● **Set problem**: All of the listing below must be repeated word for word. Pictures are the only thing to omit.

● **Source material**:

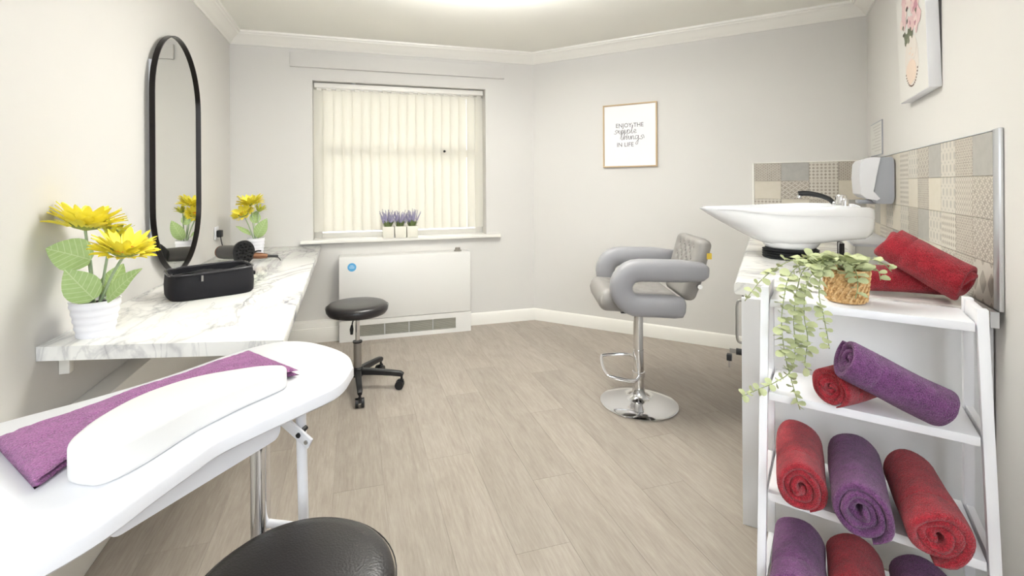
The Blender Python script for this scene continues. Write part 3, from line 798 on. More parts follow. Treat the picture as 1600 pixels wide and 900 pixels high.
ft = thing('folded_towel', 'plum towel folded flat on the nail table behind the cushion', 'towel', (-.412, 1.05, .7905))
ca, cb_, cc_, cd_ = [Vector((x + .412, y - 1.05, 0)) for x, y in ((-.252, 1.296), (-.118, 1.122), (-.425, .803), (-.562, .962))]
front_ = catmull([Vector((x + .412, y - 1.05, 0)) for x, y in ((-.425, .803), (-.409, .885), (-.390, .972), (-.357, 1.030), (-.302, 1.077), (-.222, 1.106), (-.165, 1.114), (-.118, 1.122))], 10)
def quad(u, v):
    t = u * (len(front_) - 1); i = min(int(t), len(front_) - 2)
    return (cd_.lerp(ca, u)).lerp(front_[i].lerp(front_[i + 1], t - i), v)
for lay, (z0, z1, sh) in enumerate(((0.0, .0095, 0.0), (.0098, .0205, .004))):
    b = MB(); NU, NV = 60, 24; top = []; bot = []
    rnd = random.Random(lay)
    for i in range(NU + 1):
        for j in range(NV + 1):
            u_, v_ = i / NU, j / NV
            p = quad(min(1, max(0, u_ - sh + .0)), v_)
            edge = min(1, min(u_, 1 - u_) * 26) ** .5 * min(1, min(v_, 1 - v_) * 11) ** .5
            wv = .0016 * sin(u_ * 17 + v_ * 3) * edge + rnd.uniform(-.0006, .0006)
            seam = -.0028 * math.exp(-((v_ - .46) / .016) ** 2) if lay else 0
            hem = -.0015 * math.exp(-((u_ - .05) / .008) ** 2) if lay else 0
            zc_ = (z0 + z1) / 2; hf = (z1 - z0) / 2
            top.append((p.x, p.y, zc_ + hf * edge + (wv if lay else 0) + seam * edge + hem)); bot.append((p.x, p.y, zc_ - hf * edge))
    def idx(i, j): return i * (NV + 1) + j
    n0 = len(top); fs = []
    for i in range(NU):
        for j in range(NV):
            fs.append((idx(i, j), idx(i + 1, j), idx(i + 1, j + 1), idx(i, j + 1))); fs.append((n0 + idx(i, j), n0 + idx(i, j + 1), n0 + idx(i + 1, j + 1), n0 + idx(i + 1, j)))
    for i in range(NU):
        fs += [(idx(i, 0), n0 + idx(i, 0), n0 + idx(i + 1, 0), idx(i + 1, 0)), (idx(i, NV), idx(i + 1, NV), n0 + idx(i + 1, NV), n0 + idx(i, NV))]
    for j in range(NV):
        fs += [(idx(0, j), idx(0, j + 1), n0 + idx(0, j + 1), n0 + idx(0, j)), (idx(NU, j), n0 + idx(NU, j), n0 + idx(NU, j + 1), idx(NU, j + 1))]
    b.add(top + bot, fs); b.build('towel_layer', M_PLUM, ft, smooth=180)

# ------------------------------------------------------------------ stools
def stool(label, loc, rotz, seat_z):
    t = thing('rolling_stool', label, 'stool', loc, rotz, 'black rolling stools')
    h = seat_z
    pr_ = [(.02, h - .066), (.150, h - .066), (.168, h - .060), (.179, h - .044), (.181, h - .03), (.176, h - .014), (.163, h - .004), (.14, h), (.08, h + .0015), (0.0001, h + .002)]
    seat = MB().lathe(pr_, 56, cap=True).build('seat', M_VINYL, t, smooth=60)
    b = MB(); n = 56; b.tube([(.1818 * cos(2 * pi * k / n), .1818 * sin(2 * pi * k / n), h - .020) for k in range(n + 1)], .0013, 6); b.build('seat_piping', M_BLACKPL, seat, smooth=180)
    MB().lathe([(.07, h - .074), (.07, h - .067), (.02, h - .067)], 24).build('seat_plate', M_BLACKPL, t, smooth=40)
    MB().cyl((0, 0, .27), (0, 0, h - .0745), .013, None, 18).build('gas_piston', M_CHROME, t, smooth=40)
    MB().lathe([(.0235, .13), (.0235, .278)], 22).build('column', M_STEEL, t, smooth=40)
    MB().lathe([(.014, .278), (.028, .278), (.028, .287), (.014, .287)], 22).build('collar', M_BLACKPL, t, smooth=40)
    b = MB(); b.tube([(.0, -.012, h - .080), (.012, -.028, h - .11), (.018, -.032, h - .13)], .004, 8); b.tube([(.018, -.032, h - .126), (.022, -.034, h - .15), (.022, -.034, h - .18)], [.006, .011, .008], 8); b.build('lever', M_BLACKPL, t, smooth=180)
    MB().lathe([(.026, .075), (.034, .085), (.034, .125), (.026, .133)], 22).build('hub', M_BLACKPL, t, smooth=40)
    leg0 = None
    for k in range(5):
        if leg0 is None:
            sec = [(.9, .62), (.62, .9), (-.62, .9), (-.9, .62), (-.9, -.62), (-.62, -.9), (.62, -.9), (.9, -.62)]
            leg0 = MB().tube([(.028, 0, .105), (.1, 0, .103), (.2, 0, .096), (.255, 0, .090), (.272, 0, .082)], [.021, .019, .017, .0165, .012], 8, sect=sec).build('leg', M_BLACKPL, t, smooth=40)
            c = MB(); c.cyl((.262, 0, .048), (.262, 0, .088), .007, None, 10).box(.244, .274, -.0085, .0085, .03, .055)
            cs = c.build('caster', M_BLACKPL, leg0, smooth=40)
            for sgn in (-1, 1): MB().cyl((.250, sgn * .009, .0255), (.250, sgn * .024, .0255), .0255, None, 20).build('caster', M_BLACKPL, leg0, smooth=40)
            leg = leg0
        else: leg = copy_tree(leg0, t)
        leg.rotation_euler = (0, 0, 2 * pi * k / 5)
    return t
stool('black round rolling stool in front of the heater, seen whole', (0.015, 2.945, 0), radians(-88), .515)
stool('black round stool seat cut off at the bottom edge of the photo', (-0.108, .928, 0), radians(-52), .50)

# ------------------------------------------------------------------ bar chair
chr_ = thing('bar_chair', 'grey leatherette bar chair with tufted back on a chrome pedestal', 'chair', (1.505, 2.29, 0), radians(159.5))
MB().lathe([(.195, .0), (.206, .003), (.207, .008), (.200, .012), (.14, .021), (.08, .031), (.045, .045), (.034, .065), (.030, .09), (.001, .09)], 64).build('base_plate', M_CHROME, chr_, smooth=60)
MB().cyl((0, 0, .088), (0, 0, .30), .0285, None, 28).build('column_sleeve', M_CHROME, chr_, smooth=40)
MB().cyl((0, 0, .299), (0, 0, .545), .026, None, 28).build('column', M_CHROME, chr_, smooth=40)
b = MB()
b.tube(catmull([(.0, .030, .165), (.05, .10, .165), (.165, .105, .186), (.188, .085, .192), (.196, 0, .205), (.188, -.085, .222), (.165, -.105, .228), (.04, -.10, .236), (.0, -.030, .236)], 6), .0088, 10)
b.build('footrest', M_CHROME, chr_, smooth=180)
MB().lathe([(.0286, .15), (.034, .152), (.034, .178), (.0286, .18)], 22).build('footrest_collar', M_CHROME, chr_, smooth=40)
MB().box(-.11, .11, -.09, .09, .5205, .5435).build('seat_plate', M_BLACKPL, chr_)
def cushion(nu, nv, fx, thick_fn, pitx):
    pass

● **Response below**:
The Blender Python script for this scene continues. Write part 3, from line 798 on. More parts follow. Treat the picture as 1600 pixels wide and 900 pixels high.
ft = thing('folded_towel', 'plum towel folded flat on the nail table behind the cushion', 'towel', (-.412, 1.05, .7905))
ca, cb_, cc_, cd_ = [Vector((x + .412, y - 1.05, 0)) for x, y in ((-.252, 1.296), (-.118, 1.122), (-.425, .803), (-.562, .962))]
front_ = catmull([Vector((x + .412, y - 1.05, 0)) for x, y in ((-.425, .803), (-.409, .885), (-.390, .972), (-.357, 1.030), (-.302, 1.077), (-.222, 1.106), (-.165, 1.114), (-.118, 1.122))], 10)
def quad(u, v):
    t = u * (len(front_) - 1); i = min(int(t), len(front_) - 2)
    return (cd_.lerp(ca, u)).lerp(front_[i].lerp(front_[i + 1], t - i), v)
for lay, (z0, z1, sh) in enumerate(((0.0, .0095, 0.0), (.0098, .0205, .004))):
    b = MB(); NU, NV = 60, 24; top = []; bot = []
    rnd = random.Random(lay)
    for i in range(NU + 1):
        for j in range(NV + 1):
            u_, v_ = i / NU, j / NV
            p = quad(min(1, max(0, u_ - sh + .0)), v_)
            edge = min(1, min(u_, 1 - u_) * 26) ** .5 * min(1, min(v_, 1 - v_) * 11) ** .5
            wv = .0016 * sin(u_ * 17 + v_ * 3) * edge + rnd.uniform(-.0006, .0006)
            seam = -.0028 * math.exp(-((v_ - .46) / .016) ** 2) if lay else 0
            hem = -.0015 * math.exp(-((u_ - .05) / .008) ** 2) if lay else 0
            zc_ = (z0 + z1) / 2; hf = (z1 - z0) / 2
            top.append((p.x, p.y, zc_ + hf * edge + (wv if lay else 0) + seam * edge + hem)); bot.append((p.x, p.y, zc_ - hf * edge))
    def idx(i, j): return i * (NV + 1) + j
    n0 = len(top); fs = []
    for i in range(NU):
        for j in range(NV):
            fs.append((idx(i, j), idx(i + 1, j), idx(i + 1, j + 1), idx(i, j + 1))); fs.append((n0 + idx(i, j), n0 + idx(i, j + 1), n0 + idx(i + 1, j + 1), n0 + idx(i + 1, j)))
    for i in range(NU):
        fs += [(idx(i, 0), n0 + idx(i, 0), n0 + idx(i + 1, 0), idx(i + 1, 0)), (idx(i, NV), idx(i + 1, NV), n0 + idx(i + 1, NV), n0 + idx(i, NV))]
    for j in range(NV):
        fs += [(idx(0, j), idx(0, j + 1), n0 + idx(0, j + 1), n0 + idx(0, j)), (idx(NU, j), n0 + idx(NU, j), n0 + idx(NU, j + 1), idx(NU, j + 1))]
    b.add(top + bot, fs); b.build('towel_layer', M_PLUM, ft, smooth=180)

# ------------------------------------------------------------------ stools
def stool(label, loc, rotz, seat_z):
    t = thing('rolling_stool', label, 'stool', loc, rotz, 'black rolling stools')
    h = seat_z
    pr_ = [(.02, h - .066), (.150, h - .066), (.168, h - .060), (.179, h - .044), (.181, h - .03), (.176, h - .014), (.163, h - .004), (.14, h), (.08, h + .0015), (0.0001, h + .002)]
    seat = MB().lathe(pr_, 56, cap=True).build('seat', M_VINYL, t, smooth=60)
    b = MB(); n = 56; b.tube([(.1818 * cos(2 * pi * k / n), .1818 * sin(2 * pi * k / n), h - .020) for k in range(n + 1)], .0013, 6); b.build('seat_piping', M_BLACKPL, seat, smooth=180)
    MB().lathe([(.07, h - .074), (.07, h - .067), (.02, h - .067)], 24).build('seat_plate', M_BLACKPL, t, smooth=40)
    MB().cyl((0, 0, .27), (0, 0, h - .0745), .013, None, 18).build('gas_piston', M_CHROME, t, smooth=40)
    MB().lathe([(.0235, .13), (.0235, .278)], 22).build('column', M_STEEL, t, smooth=40)
    MB().lathe([(.014, .278), (.028, .278), (.028, .287), (.014, .287)], 22).build('collar', M_BLACKPL, t, smooth=40)
    b = MB(); b.tube([(.0, -.012, h - .080), (.012, -.028, h - .11), (.018, -.032, h - .13)], .004, 8); b.tube([(.018, -.032, h - .126), (.022, -.034, h - .15), (.022, -.034, h - .18)], [.006, .011, .008], 8); b.build('lever', M_BLACKPL, t, smooth=180)
    MB().lathe([(.026, .075), (.034, .085), (.034, .125), (.026, .133)], 22).build('hub', M_BLACKPL, t, smooth=40)
    leg0 = None
    for k in range(5):
        if leg0 is None:
            sec = [(.9, .62), (.62, .9), (-.62, .9), (-.9, .62), (-.9, -.62), (-.62, -.9), (.62, -.9), (.9, -.62)]
            leg0 = MB().tube([(.028, 0, .105), (.1, 0, .103), (.2, 0, .096), (.255, 0, .090), (.272, 0, .082)], [.021, .019, .017, .0165, .012], 8, sect=sec).build('leg', M_BLACKPL, t, smooth=40)
            c = MB(); c.cyl((.262, 0, .048), (.262, 0, .088), .007, None, 10).box(.244, .274, -.0085, .0085, .03, .055)
            cs = c.build('caster', M_BLACKPL, leg0, smooth=40)
            for sgn in (-1, 1): MB().cyl((.250, sgn * .009, .0255), (.250, sgn * .024, .0255), .0255, None, 20).build('caster', M_BLACKPL, leg0, smooth=40)
            leg = leg0
        else: leg = copy_tree(leg0, t)
        leg.rotation_euler = (0, 0, 2 * pi * k / 5)
    return t
stool('black round rolling stool in front of the heater, seen whole', (0.015, 2.945, 0), radians(-88), .515)
stool('black round stool seat cut off at the bottom edge of the photo', (-0.108, .928, 0), radians(-52), .50)

# ------------------------------------------------------------------ bar chair
chr_ = thing('bar_chair', 'grey leatherette bar chair with tufted back on a chrome pedestal', 'chair', (1.505, 2.29, 0), radians(159.5))
MB().lathe([(.195, .0), (.206, .003), (.207, .008), (.200, .012), (.14, .021), (.08, .031), (.045, .045), (.034, .065), (.030, .09), (.001, .09)], 64).build('base_plate', M_CHROME, chr_, smooth=60)
MB().cyl((0, 0, .088), (0, 0, .30), .0285, None, 28).build('column_sleeve', M_CHROME, chr_, smooth=40)
MB().cyl((0, 0, .299), (0, 0, .545), .026, None, 28).build('column', M_CHROME, chr_, smooth=40)
b = MB()
b.tube(catmull([(.0, .030, .165), (.05, .10, .165), (.165, .105, .186), (.188, .085, .192), (.196, 0, .205), (.188, -.085, .222), (.165, -.105, .228), (.04, -.10, .236), (.0, -.030, .236)], 6), .0088, 10)
b.build('footrest', M_CHROME, chr_, smooth=180)
MB().lathe([(.0286, .15), (.034, .152), (.034, .178), (.0286, .18)], 22).build('footrest_collar', M_CHROME, chr_, smooth=40)
MB().box(-.11, .11, -.09, .09, .5205, .5435).build('seat_plate', M_BLACKPL, chr_)
def cushion(nu, nv, fx, thick_fn, pitx):
    pass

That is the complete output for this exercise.